Fanny Kemble, the new hope of one of London’s most important theatrical families, was at the height of her acting career when she retired to wed a Georgia planter, “the second largest slave owner in Georgia”, as Catherine Clinton ceaselessly repeats in her lucklaster and superficial biography of Kemble, Fanny Kemble’s Civil Wars. I am not sure why Oxford University press bothered with this book, which doesn’t really seem to add much to what is already a significant literature on the Kembles. I haven’t read other biographies of Fanny, but maybe the way in which this one differs is giving equal weight to the different phases of her life: playwright, actress, public lecturer, abolitionist author, social commentator, and so on.
One of the most irritating weaknesses Clinton shows is typical of biographies of actors.

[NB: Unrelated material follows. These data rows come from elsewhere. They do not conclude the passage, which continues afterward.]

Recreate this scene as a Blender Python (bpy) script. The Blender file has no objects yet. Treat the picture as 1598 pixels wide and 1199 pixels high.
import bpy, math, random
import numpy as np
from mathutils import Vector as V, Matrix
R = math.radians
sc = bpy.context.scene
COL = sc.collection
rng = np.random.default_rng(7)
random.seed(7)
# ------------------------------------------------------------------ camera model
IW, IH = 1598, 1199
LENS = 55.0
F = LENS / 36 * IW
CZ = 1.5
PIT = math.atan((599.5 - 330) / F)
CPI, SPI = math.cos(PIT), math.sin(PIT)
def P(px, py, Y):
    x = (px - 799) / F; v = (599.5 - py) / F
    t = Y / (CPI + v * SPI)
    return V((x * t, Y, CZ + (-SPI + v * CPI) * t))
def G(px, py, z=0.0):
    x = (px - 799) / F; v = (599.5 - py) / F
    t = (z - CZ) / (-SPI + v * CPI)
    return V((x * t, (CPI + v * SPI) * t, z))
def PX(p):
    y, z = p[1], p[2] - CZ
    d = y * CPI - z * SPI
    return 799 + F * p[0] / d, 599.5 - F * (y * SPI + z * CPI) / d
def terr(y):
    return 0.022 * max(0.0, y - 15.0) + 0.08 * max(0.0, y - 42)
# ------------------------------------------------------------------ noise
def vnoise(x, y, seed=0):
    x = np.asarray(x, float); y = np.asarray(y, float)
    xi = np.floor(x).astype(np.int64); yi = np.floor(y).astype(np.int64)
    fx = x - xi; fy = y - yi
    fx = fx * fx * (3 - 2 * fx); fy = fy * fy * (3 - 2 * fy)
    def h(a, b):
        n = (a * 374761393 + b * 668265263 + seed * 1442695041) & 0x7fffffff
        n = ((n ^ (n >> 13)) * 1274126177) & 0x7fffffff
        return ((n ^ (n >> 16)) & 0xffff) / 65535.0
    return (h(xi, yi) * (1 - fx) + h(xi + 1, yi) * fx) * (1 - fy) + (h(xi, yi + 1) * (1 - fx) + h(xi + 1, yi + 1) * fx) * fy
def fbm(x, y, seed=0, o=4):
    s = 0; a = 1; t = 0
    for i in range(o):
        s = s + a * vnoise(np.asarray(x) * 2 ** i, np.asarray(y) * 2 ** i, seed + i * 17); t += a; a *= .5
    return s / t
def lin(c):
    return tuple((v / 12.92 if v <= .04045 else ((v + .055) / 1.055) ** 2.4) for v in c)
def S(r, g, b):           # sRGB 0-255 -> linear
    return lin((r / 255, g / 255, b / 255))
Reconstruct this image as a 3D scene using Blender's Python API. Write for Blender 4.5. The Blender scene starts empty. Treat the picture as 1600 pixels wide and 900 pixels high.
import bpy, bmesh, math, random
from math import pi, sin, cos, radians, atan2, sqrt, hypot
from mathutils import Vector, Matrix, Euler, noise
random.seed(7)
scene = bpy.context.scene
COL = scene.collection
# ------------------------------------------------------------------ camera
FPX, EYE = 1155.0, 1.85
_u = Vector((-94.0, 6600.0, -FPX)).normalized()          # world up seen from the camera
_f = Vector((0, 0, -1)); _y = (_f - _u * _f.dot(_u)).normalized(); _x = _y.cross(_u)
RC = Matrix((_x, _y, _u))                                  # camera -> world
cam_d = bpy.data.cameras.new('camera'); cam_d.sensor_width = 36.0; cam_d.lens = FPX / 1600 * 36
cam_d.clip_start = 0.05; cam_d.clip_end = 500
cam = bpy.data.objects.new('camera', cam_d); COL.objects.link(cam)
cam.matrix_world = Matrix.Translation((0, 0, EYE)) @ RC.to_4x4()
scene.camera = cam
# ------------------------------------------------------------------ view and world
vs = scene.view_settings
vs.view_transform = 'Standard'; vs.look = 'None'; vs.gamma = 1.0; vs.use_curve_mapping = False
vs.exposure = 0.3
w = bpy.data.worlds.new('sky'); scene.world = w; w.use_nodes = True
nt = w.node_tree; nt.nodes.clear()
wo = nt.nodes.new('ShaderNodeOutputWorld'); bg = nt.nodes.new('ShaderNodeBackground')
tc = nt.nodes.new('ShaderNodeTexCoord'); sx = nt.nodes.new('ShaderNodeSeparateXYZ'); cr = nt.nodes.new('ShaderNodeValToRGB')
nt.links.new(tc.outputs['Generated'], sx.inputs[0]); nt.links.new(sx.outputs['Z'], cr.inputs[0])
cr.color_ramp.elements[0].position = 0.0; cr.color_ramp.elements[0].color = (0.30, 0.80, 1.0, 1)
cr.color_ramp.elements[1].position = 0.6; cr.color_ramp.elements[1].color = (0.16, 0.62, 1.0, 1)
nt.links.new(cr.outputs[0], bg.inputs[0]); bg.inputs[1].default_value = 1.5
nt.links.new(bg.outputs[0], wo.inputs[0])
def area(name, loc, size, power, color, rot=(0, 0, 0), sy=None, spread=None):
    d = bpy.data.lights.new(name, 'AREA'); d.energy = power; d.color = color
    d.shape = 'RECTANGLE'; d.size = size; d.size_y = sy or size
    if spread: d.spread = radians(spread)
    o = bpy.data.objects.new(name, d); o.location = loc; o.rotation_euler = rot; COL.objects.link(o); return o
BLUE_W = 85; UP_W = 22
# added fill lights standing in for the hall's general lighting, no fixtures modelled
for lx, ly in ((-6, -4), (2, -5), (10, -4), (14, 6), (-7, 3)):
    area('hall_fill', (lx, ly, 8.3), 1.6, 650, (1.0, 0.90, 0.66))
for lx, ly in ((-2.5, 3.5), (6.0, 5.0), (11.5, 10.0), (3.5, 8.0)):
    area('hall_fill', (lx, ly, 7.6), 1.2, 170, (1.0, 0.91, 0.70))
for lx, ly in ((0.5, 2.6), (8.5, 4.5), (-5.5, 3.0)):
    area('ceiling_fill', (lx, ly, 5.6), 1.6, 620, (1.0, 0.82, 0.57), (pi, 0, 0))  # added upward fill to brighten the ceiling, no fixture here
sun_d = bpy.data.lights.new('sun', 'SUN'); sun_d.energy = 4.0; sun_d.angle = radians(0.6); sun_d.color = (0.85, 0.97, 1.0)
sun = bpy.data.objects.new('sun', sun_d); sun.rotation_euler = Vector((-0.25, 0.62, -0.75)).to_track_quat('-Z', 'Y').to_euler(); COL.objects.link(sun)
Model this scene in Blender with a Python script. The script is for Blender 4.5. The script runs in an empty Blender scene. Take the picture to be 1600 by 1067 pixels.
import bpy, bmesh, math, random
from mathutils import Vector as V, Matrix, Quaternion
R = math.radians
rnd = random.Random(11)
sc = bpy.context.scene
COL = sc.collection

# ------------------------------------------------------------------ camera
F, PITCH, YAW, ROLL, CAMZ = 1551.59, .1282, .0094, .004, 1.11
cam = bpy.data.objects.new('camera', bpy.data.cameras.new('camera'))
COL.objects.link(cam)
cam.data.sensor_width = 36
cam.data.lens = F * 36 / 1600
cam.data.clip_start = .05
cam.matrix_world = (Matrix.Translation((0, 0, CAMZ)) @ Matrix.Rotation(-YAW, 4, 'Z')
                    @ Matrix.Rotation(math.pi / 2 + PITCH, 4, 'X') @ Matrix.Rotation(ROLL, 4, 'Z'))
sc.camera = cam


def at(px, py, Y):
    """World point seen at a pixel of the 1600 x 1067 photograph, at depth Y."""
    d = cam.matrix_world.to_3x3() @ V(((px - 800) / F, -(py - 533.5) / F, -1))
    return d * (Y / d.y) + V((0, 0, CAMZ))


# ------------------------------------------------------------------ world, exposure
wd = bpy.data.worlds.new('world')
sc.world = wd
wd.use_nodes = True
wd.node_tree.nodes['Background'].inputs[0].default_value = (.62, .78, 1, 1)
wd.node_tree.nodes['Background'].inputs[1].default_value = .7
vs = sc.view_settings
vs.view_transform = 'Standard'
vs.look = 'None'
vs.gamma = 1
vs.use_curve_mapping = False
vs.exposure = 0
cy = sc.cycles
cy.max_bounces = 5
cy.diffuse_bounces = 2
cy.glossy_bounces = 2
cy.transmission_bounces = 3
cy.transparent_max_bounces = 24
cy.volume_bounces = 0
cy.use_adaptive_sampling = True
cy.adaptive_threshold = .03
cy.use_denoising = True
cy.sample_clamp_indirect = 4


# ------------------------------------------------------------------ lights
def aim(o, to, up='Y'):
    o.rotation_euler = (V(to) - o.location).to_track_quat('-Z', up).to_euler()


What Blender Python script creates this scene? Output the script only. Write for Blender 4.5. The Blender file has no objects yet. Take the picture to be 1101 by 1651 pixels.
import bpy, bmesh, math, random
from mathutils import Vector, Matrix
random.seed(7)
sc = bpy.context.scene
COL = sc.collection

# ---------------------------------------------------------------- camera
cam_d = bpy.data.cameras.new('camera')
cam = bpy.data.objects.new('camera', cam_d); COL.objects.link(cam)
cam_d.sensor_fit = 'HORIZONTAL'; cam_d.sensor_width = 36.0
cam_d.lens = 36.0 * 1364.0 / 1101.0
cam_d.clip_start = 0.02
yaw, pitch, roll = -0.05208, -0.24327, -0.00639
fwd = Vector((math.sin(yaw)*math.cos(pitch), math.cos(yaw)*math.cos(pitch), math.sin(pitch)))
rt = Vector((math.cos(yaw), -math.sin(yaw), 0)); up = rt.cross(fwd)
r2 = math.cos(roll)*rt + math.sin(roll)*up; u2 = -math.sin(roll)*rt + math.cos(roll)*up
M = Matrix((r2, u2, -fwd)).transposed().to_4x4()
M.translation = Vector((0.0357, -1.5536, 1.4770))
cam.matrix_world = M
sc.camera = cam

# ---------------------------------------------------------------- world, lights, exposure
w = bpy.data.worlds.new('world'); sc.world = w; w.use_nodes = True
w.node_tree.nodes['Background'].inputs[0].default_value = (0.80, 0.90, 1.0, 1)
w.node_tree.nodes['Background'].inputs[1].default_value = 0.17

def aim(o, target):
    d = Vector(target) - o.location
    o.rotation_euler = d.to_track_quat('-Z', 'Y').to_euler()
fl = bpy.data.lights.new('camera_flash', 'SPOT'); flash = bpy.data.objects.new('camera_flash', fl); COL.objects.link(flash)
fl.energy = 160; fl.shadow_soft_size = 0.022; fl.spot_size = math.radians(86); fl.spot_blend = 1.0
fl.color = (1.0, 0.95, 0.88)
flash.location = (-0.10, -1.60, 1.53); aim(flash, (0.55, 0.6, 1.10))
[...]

There is a tendency in writing about actors to assume that their unique gift came with a prise, usually madness. Whether it is Booth (both Edwin and John Wilks) or Artaud, they were all isane as well as insanely talented. And when they belong to a family of actors (like the Kembles and the Booths) this fallacy becomes a hereditary trait.
Kemble’s journals and memoirs (of which there are MANY) might be flowed by self-indulgence and selective memory, but I’d much rather read them than Clinton’s more careful (and less entertaining) narrative.